Emission reduction pledges not ambitious enough – UNFCCC chief
03 June, 2009
Yvo de Boer, executive secretary of the UN Framework Convention on Climate Change (UNFCCC) welcomed a near-complete list of post-2012 emission reduction pledges from industrialised countries, but warned that the level of ambition is not high enough.
Speaking on Monday as the latest round of talks on a post-2012 international agreement kicked off in Bonn, de Boer said that his confidence is buoyed by developments since the start of the year, including the fact that almost all developed countries have tabled emissions cuts.
“The challenge now is to get that list complete and to raise the ambition level though negotiation on international co-operation,” de Boer said.

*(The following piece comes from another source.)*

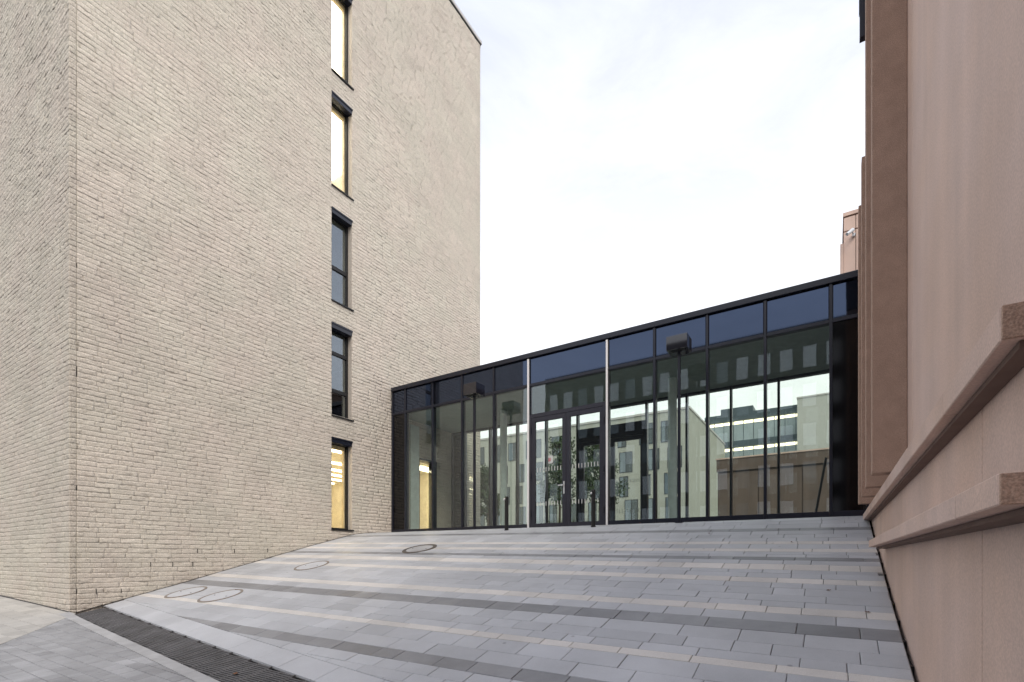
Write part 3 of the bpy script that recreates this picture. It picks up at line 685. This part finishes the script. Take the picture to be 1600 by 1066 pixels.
# courtyard trees
def tree(x, y, z, h, rad, lab, seed, trunk=.07, ratio=1.3):
    rr = random.Random(seed); t = thing('courtyard_tree', (x, y, z), lab, 'tree', 'young courtyard trees')
    V, F = [], []
    def limb(p, q, r0, r1, n=7):
        p, q = Vector(p), Vector(q); d = (q - p).normalized(); a = d.orthogonal().normalized(); b = d.cross(a); k = len(V)
        for c, r in ((p, r0), (q, r1)):
            for i in range(n): an = 2 * math.pi * i / n; V.append(tuple(c + a * r * math.cos(an) + b * r * math.sin(an)))
        F.extend((k + i, k + (i + 1) % n, k + n + (i + 1) % n, k + n + i) for i in range(n))
    tips = []; th = h * .42
    limb((x, y, z), (x + .04, y, z + th), trunk, trunk * .75); limb((x + .04, y, z + th), (x, y, z + h * .95), trunk * .75, .012)
    for k in range(16):
        a = rr.uniform(0, 6.28); zz = z + th * .8 + (h * .95 - th * .8) * k / 16; ln = rad * (1 - .55 * k / 16) * rr.uniform(.7, 1.1)
        e = (x + math.cos(a) * ln, y + math.sin(a) * ln, zz + ln * .8); limb((x + .02, y, zz), e, trunk * .35, .008, 5); tips.append((e, (x, y, zz)))
    mesh('trunk', V, F, 'bark', t)
    LV, LF = [], []
    for e, s in tips:
        for c in range(7):
            f = rr.uniform(.35, 1.1); cc_ = [s[i] + (e[i] - s[i]) * f + rr.gauss(0, .13 * rad) for i in range(3)]
            for m in range(26):
                p = Vector([cc_[i] + rr.gauss(0, .14 * rad) for i in range(3)]); sz = rr.uniform(.05, .10)
                u = Vector((rr.gauss(0, 1), rr.gauss(0, 1), rr.gauss(0, 1))).normalized(); v = u.orthogonal().normalized() * .55; k = len(LV)
                LV.extend(tuple(p + q) for q in (-u * sz, v * sz, u * sz, -v * sz)); LF.append((k, k + 1, k + 2, k + 3))
    mesh('crown', LV, LF, 'leaf', t)
tree(-12.3, 24.0, .62, 6.0, 1.0, 'leafy young tree seen through the left door leaf', 1)
tree(-10.25, 24.5, .62, 5.6, 1.1, 'leafy young tree seen through the right door leaf', 2)
tree(-15.9, 22.5, .62, 4.2, .8, 'small tree seen through the glazing beside the brick wall', 3)
t = thing('planter_hedge', (-11.4, 21, .62), 'low dark planter with upright grassy plants behind the doors', 'planter')
box('planter', -12.6, -9.2, 20.7, 21.3, .62, 1.25, 'black', t, .02)
LV, LF = [], []
for k in range(700):
    x, y = random.uniform(-12.5, -9.3), random.uniform(20.75, 21.25); h = random.uniform(.25, .8); a = random.gauss(0, .12); b = random.gauss(0, .12); n = len(LV)
    LV += [(x - .012, y, 1.24), (x + .012, y, 1.24), (x + a, y + b, 1.24 + h)]; LF.append((n, n + 1, n + 2))
mesh('grass_blades', LV, LF, 'leaf', t)

# ================================================================== BEHIND THE CAMERA (seen mirrored in the glazing)
ob = thing('opposite_building', (-10, -28, -2), 'dark office building across the street, mirrored in the glazing', 'building')
box('wall', -28.2, 14, -44, -28.12, -3, 20.7, 'darkwall', ob)
ow = [window_unit('window', ('frame', 'blind'), 1.15, 2.1, 1), window_unit('window', ('frame', 'pane_blue'), 1.15, 2.1, 1)]
for r in range(6):
    for c in range(23):
        place_window(ow[0] if random.random() < .6 else ow[1], -27 + c * 1.8, -28.07, 16.7 - r * 3.4, ob, math.pi)
# ------------------------------------------------------------------ lift everything so that the street lies near z = 0
for o in SC.objects:
    if o.parent is None and o.type in ('MESH', 'EMPTY'): o.location.z += Z0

But both de Boer and Michael Zammit Cutajar, chairman of the Ad Hoc Working Group on Long-term Cooperative Action under the Convention (AWG-LCA) said that the meeting got off to a good start.
Zammit Cutajar said that the draft negotiating text, which he described as “very complex and messy”, was accepted by countries as “a good starting point” for negotiations, despite criticisms from both developed and developing countries. He added that he expects more criticisms, but that countries will have the opportunity to propose changes.
“It is a big achievement that they weren’t rejected,” said Alina Averchenkova, a Switzerland-based senior policy analyst for asset manager First Climate, noting that both the AWG-LCA text and the two under the Ad Hoc Working Group on Further Commitments for Annex I Parties under the Kyoto Protocol (AWG-KP) were both accepted as the basis for the negotiations.
There is increasing pressure for the two tracks to merge, given the duplication of work involved, but this is unlikely to happen before the December talks in Copenhagen, said Averchenkova. “It’s important that they merge at some point, but I don’t see it happening before Copenhagen,” she said.
One reason why it is difficult to merge the two is because the US never ratified the Kyoto Protocol, meaning it is excluded from talks under the AWG-KP – but is an active participant in the AWG-LCA discussions.
Meanwhile, John Kilani, director of sustainable development mechanisms at the UNFCCC secretariat, last week told Carbon Finance that no country – yet – has raised objections to the concept of nationally appropriate mitigation actions (NAMAs) by developing countries. “The principle of NAMA seems to be acceptable to almost all parties and it’s not very often at this stage of negotiations that you get issues that are unanimously agreed,” he said.
“But that being said, it’s also the fact that NAMAs mean different things to different people ... the devil is in the detail,” Kilani added. For example, NAMAs could be domestic cap-and-trade schemes, carbon taxes or a sectoral-based mechanism.
Zammit Cutajar said that there is no deadline for ideas for new mechanisms to be included in the deal, noting that the Clean Development Mechanism (CDM) was only thrown into the mix late in the Kyoto Protocol discussions. However, de Boer quipped that, “as is traditional, the conference in Copenhagen will end at exactly 6pm on the final day” – most tend to run late into the night. But he said that it would be better to submit ideas sooner rather than later so that negotiators have time to understand them fully – adding that the late entry of the CDM into the 1997 talks “hampered” people’s understanding of the mechanism.
De Boer also warned on the lack of time left to hammer out an agreement, with less than 200 days until the key talks in December, and less than six weeks of negotiating time planned before then.
“It’s important to recognise that the session here in Bonn over the next two weeks really represents a significant new step in the talks,” de Boer said.